_Exercise requirements_
Below are several entries. Transcribe exactly those lines that fall from the one with "2.0), nlimb=3, belly=0)" through the one with "tone = ['green', 'yellowish", end lines included.

======== Data section ========

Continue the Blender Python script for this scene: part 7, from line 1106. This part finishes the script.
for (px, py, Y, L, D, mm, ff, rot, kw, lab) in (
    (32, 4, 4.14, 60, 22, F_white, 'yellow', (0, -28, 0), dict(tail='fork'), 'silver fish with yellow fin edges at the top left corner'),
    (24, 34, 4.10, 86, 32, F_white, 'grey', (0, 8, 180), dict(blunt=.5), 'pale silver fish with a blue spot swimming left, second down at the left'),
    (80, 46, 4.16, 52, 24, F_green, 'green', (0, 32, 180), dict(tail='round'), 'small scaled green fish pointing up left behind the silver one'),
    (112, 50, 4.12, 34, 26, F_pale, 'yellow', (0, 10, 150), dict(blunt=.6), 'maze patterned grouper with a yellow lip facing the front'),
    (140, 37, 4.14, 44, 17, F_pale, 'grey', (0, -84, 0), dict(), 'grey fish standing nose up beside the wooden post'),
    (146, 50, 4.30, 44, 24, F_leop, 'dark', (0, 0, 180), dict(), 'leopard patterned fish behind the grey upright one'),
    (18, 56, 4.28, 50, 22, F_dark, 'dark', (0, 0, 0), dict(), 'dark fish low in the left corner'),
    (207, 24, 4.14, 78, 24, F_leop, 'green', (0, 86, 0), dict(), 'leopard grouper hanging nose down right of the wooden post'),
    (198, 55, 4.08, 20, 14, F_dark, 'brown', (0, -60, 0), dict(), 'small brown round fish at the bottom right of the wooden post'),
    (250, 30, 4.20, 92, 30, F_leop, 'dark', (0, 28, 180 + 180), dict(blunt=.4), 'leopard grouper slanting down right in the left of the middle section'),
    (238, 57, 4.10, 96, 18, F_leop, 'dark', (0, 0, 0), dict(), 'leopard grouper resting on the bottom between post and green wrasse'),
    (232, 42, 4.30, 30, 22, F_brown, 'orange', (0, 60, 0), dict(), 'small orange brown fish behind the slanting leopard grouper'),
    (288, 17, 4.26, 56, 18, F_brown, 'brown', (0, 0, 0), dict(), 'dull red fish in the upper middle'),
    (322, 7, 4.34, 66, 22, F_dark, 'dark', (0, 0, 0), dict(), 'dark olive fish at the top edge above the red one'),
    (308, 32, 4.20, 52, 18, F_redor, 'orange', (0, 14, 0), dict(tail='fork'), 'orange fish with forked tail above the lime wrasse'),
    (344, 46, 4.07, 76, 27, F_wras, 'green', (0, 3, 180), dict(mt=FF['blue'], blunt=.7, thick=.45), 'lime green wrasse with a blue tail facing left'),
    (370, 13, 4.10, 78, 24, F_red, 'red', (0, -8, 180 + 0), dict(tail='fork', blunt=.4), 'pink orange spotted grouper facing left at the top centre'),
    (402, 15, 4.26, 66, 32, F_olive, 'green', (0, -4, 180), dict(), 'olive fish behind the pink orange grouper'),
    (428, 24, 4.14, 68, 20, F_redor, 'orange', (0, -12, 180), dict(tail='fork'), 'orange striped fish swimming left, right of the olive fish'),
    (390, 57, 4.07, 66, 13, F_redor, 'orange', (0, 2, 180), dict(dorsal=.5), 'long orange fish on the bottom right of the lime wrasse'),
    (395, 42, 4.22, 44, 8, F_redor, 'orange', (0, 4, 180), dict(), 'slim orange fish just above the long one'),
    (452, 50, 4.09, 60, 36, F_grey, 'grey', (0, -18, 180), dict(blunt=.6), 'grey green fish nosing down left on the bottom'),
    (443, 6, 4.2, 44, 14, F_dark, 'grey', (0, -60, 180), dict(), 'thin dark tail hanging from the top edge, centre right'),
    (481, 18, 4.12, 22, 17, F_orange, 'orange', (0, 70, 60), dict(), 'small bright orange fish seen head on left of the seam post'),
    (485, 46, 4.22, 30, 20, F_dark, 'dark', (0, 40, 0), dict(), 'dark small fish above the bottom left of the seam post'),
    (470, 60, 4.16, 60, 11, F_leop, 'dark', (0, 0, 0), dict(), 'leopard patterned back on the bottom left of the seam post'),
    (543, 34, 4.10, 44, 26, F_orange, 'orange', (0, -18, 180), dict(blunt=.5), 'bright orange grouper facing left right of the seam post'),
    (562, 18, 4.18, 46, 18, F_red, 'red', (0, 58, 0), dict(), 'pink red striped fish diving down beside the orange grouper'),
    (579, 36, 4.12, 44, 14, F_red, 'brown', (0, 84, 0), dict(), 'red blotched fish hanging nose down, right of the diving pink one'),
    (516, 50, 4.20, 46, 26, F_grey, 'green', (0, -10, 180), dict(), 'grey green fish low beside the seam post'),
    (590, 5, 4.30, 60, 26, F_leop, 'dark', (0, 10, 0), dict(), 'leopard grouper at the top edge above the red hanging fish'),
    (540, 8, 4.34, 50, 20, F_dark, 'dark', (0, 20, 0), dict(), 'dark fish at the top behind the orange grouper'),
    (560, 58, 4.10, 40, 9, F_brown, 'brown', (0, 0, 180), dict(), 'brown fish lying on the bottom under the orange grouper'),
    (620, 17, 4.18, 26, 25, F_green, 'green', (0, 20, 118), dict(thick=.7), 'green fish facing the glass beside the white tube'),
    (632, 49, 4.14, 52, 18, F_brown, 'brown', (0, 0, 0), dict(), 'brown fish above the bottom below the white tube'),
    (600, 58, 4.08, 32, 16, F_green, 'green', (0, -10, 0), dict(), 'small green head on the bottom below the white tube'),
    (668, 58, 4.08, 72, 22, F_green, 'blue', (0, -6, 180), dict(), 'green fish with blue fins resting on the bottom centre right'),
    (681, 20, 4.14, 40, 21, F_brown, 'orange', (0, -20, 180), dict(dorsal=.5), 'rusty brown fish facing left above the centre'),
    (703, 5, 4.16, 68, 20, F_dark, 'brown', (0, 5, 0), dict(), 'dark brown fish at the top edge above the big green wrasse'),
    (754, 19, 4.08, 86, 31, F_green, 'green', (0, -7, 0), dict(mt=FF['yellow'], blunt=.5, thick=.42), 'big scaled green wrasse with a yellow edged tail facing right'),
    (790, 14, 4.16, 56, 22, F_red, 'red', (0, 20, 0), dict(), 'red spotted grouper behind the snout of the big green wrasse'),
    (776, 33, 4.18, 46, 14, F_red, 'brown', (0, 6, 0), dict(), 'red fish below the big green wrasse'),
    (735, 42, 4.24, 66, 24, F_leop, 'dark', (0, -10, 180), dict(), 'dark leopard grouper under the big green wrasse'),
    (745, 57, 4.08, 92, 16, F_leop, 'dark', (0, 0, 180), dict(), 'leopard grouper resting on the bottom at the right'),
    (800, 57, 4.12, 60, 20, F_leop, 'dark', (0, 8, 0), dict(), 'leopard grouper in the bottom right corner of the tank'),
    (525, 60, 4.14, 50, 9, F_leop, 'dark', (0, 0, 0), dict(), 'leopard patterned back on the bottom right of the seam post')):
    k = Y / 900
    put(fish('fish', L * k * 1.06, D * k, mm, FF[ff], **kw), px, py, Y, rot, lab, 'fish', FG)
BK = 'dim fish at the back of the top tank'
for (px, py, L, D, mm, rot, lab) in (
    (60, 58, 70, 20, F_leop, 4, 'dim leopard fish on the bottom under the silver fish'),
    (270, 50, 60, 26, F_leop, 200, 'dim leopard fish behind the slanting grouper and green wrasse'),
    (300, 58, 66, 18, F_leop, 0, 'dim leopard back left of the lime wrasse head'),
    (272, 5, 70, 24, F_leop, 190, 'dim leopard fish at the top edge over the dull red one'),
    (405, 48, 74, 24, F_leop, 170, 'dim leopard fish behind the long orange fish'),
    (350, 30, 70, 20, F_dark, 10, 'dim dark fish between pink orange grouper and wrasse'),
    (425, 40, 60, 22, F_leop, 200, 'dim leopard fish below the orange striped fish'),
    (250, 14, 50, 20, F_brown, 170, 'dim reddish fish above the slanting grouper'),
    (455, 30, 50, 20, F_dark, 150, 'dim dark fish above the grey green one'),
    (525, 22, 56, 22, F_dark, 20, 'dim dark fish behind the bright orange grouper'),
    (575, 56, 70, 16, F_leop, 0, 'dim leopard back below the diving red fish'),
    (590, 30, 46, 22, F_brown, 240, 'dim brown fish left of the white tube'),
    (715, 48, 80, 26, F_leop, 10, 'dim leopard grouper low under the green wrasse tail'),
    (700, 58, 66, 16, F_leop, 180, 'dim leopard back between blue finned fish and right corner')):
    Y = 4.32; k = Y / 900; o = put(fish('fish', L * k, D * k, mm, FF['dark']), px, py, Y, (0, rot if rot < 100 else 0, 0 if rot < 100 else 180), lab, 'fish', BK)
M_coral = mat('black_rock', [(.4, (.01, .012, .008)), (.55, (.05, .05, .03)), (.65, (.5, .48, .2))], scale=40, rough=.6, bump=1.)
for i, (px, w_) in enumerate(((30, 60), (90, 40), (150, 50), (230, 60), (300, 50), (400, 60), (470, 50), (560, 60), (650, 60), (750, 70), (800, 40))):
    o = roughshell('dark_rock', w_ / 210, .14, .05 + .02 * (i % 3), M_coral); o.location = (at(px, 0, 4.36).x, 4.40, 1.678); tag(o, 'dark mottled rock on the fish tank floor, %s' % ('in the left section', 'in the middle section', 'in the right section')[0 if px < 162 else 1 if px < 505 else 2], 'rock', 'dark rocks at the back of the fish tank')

========
======== Data section ========

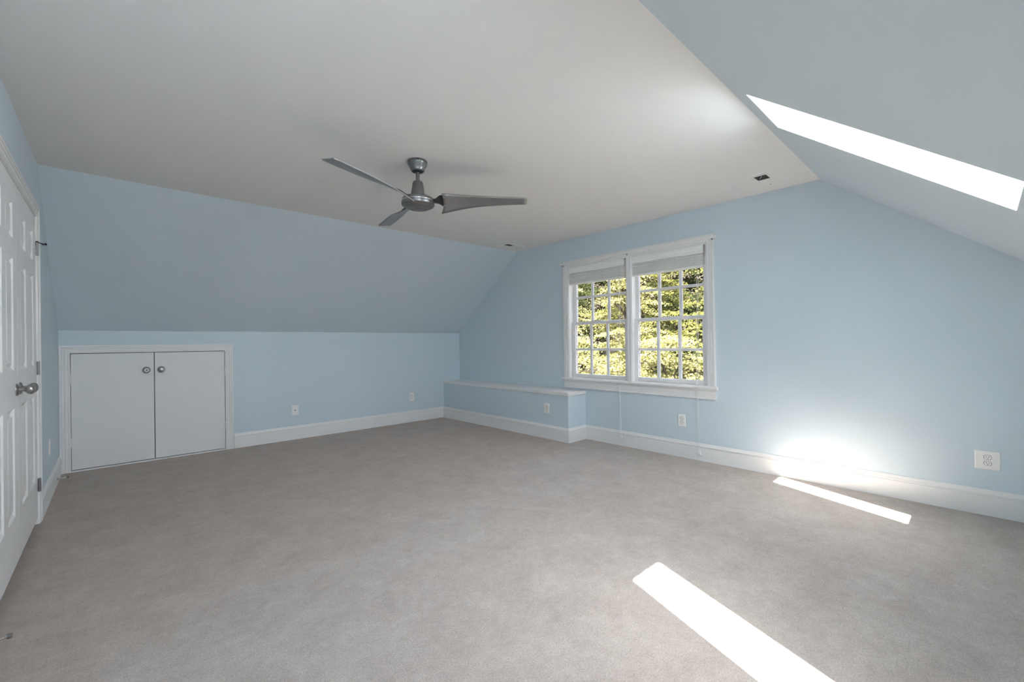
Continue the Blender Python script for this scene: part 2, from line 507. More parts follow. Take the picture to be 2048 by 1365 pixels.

========
======== Data section ========

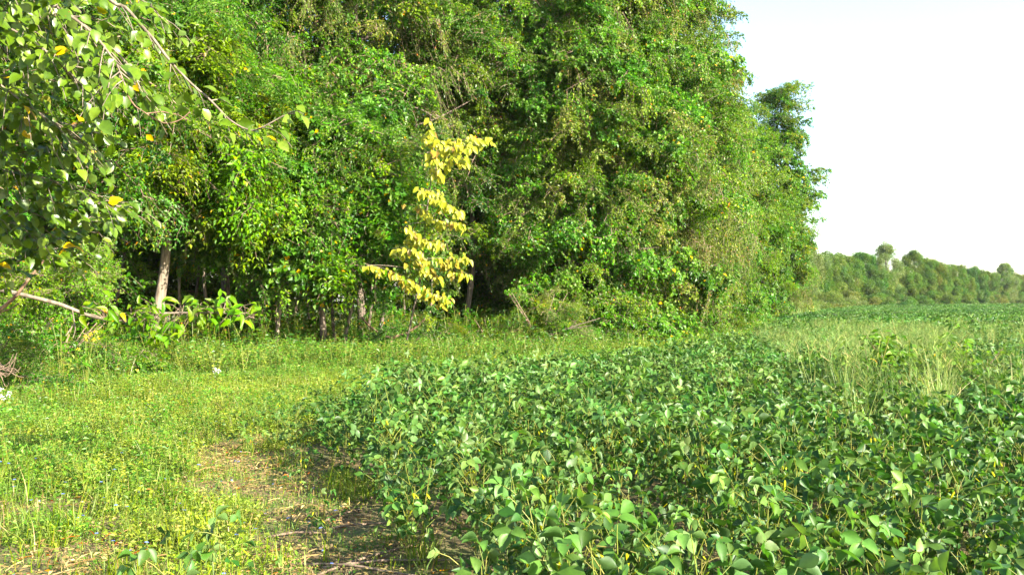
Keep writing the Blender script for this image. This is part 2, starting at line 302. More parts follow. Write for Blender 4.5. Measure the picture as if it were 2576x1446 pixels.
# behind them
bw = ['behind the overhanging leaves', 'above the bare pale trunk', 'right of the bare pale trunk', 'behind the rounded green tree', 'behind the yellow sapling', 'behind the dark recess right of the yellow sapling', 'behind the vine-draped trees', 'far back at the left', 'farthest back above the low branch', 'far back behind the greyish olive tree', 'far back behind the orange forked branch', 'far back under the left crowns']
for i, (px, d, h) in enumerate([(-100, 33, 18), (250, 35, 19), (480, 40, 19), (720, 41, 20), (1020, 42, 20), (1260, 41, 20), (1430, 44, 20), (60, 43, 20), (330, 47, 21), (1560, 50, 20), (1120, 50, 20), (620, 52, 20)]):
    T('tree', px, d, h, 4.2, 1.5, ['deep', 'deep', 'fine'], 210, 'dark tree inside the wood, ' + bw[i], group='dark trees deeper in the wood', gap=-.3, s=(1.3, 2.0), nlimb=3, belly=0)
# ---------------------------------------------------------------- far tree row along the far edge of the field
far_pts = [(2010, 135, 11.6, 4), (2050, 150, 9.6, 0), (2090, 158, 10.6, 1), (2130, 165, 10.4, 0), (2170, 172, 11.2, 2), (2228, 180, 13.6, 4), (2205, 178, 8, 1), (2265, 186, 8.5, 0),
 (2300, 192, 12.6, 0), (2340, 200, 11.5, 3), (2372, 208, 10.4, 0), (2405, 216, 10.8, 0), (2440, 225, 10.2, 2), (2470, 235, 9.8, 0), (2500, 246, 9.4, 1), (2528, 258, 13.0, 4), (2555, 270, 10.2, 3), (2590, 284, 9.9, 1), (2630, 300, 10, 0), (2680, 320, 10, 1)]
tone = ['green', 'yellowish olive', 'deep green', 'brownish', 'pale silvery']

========

_Solution to this task_
    T('tree', px, d, h, 4.2, 1.5, ['deep', 'deep', 'fine'], 210, 'dark tree inside the wood, ' + bw[i], group='dark trees deeper in the wood', gap=-.3, s=(1.3, 2.0), nlimb=3, belly=0)
# ---------------------------------------------------------------- far tree row along the far edge of the field
far_pts = [(2010, 135, 11.6, 4), (2050, 150, 9.6, 0), (2090, 158, 10.6, 1), (2130, 165, 10.4, 0), (2170, 172, 11.2, 2), (2228, 180, 13.6, 4), (2205, 178, 8, 1), (2265, 186, 8.5, 0),
 (2300, 192, 12.6, 0), (2340, 200, 11.5, 3), (2372, 208, 10.4, 0), (2405, 216, 10.8, 0), (2440, 225, 10.2, 2), (2470, 235, 9.8, 0), (2500, 246, 9.4, 1), (2528, 258, 13.0, 4), (2555, 270, 10.2, 3), (2590, 284, 9.9, 1), (2630, 300, 10, 0), (2680, 320, 10, 1)]
tone = ['green', 'yellowish olive', 'deep green', 'brownish', 'pale silvery']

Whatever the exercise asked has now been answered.